Я верил, я думал, и свет мне блеснул наконец.

Создав, навсегда уступил меня року создатель.

Я продан! Я больше не божий! Ушел продавец,

И с явной насмешкой глядит на меня покупатель.

 

Летящей горою за мною несется Вчера,

А Завтра меня впереди ожидает как бездна,

Иду... но когда-нибудь в бездну сорвется гора,

Я знаю, я знаю, дорога моя бесполезна.

 

И если я волей себе покоряю людей,

И если слетает ко мне по ночам вдохновенье,

И если я ведаю тайны — поэт, чародей,

Властитель Вселенной — тем будет страшнее паденье.

 

И вот мне приснилось, что сердце мое не болит,

Оно — колокольчик фарфоровый в желтом Китае

На пагоде пестрой… висит и приветно звенит,

В эмалевом небе дразня журавлиные стаи.

 

А тихая девушка в платье из красных шелков,

Где золотом вышиты осы, цветы и драконы,

С поджатыми ножками смотрит без мыслей и слов,

Внимательно слушая легкие, легкие звоны.

Стеклянный звонок… сердце — фарфоровый колокольчик… легкий звук… легкие звоны… большие лондонские часы с серебряным звоном, которые били новогоднюю полночь…

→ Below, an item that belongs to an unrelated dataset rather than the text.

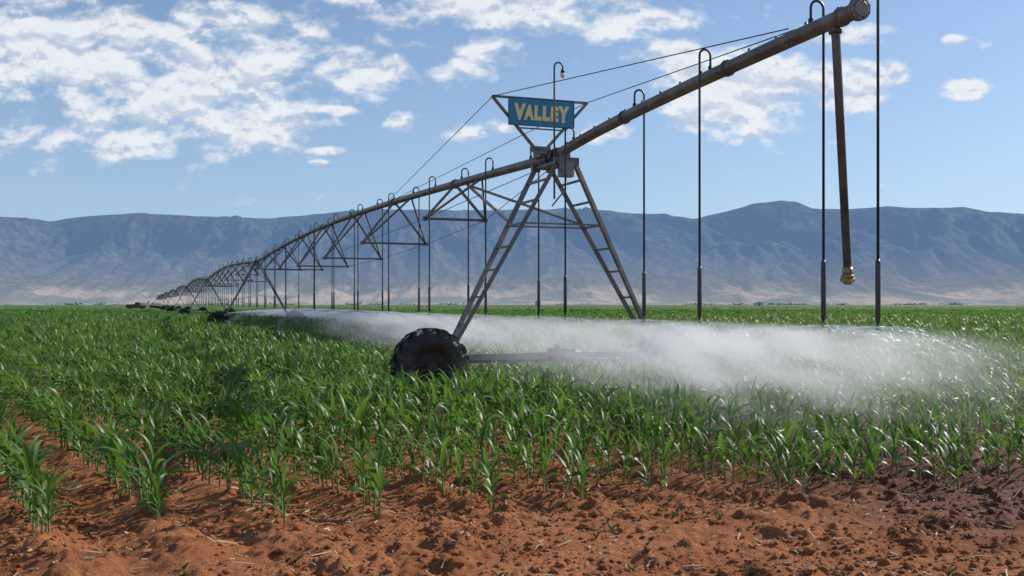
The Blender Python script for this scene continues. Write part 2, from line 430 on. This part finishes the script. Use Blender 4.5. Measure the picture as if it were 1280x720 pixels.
# ---------------------------------------------------------------- irrigation machine
SPAN=50.
def pz(w,k=0):
    f=w/SPAN; return 4.38+.50*math.sin(math.pi*min(max(f,0),1))
def add_drop(par,w,zp,off,zb=1.36,neck=.36):
    r=abs(off)/2; sg=1 if off>0 else -1; P=[(0,w,zp),(0,w,zp+neck-r)]
    for i in range(1,9):
        t=math.pi*i/8; P.append((sg*(r-r*math.cos(t)),w,zp+neck-r+r*math.sin(t)))
    P.append((off,w,zb+.7))
    P=[Vector(p) for p in P]
    h=MB().tube(P,.016,7); h.tube([(0,w,zp+.06),(0,w,zp+.14)],.03,8); h=h.build('drop_hose','hose',par)
    s=MB().tube([(off,w,zb+.74),(off,w,zb+.70),(off,w,zb+.06),(off,w,zb+.03)],[.017,.03,.03,.016],8)
    s.tube([(off,w,zb+.03),(off,w,zb-.0)],.012,6); s.tube([(off,w,zb-.03),(off,w,zb-.045)],[.012,.035],10)
    s.tube([(off+.014,w,zb+.03),(off+.014,w,zb-.04)],.003,4); s.tube([(off-.014,w,zb+.03),(off-.014,w,zb-.04)],.003,4)
    s.build('sprinkler','weight',h)
tw=empty('drive_tower',world(0,0,0),ANG)
TOPW=.55
for sg in(-1,1):
    for q in(-1,1):
        mb=MB(); a=Vector((sg*2.12,q*.10,.66)); b=Vector((sg*.16,q*TOPW,4.22))
        mb.bar(a,b,.052)
        mb.box(a+Vector((0,0,.02)),(.09,.05,.08)); mb.box(b,(.08,.05,.07))
        mb.build('leg','steel',tw)
    for f in(.16,.3,.44,.56,.68,.8,.91):
        p=[Vector((sg*2.12,q*.10,.66)).lerp(Vector((sg*.16,q*TOPW,4.22)),f) for q in(-1,1)]
        MB().bar(p[0],p[1],.028).build('rung','steel',tw)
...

Не стану даже предполагать, что шелка, в которые узбекские костюмеры одели Халиму Насырову, когда та пела свою последнюю арию в опере Козловского, были красными (стараясь удержать власть, Улугбек уступает Син Дун-фам сыну, но это не спасает ему жизнь, он гибнет, а вместе с ним добровольно идет на смерть и красавица-китаянка). А вот в том, что Анна Ахматова и впрямь загодя чуяла беду и горе — не сомневаюсь ничуть. Не успел Козловский отторжествовать первый крупный успех, как тяжкой горою на него навалилось его Вчера. Блистательно одаренный музыкант, который к тому же непростительно молод и непозволительно хорош собой, сосланный в южную провинцию в относительно “вегетарианском” 1936-м, Алексей Федорович, не в пример Осипу Эмильевичу, сделал из случившегося мудрый вывод: осторожное отступление в тень, в тишину, в исчезновение с авансцены, а значит, и из зоны повышенного риска, — единственный, в его сверхрискованных обстоятельствах, шанс на выживание. Вдобавок он ведь не просто спрятался “в великолепной мгле чужого сада”, а искренне полюбил страну своего изгнания, да еще и сумел укорениться в ее музыкальной культуре, стать ей, культуре, необходимым. Благодаря его усилиям и узбекский оперный театр, и солисты этого театра неизменно забирали первые места на парад-ных смотрах, льстивших честолюбию Сталина. Однако в 1944-м, когда началось великое переселение ненадежных народов (калмыков, крымских татар, чеченцев и т.д.), даже эта “охранная грамота” утратила надежность, и в соответствующих органах сразу же “вспомнили” о нехорошей анкете гражданина Козловского А.Ф.: мало того что ссыльный, так еще и женат на особе, выросшей в Америке… В разгар решающего наступления на внутренних врагов, осложненного вынужденно-тесными контактами с Америкой и американцами, эта биографическая подробность была смертельно опасной. Если не для автора “Улугбека” лично (его хозяева страны белого золота, может, и смогли бы отболтать), но для Галины Лонгиновны, дочери члена царской Думы, наверняка… И Алексей Федорович, видимо, сделал то единственное, что он мог сделать в данной ситуации, чтобы спасти жену: написал симфоническую поэму о Сталине. В феврале 1944-го она была исполнена на декаде советской музыки республик Средней Азии. Если вспомнить, что Анна Андреевна, удивляясь всесторонней одаренности Козловского, говорила о нем: “Наш Козлик — существо божественного происхождения”, легко представить себе, как могли потрясти его стихи Гумилева: Я продан? Я больше не божий?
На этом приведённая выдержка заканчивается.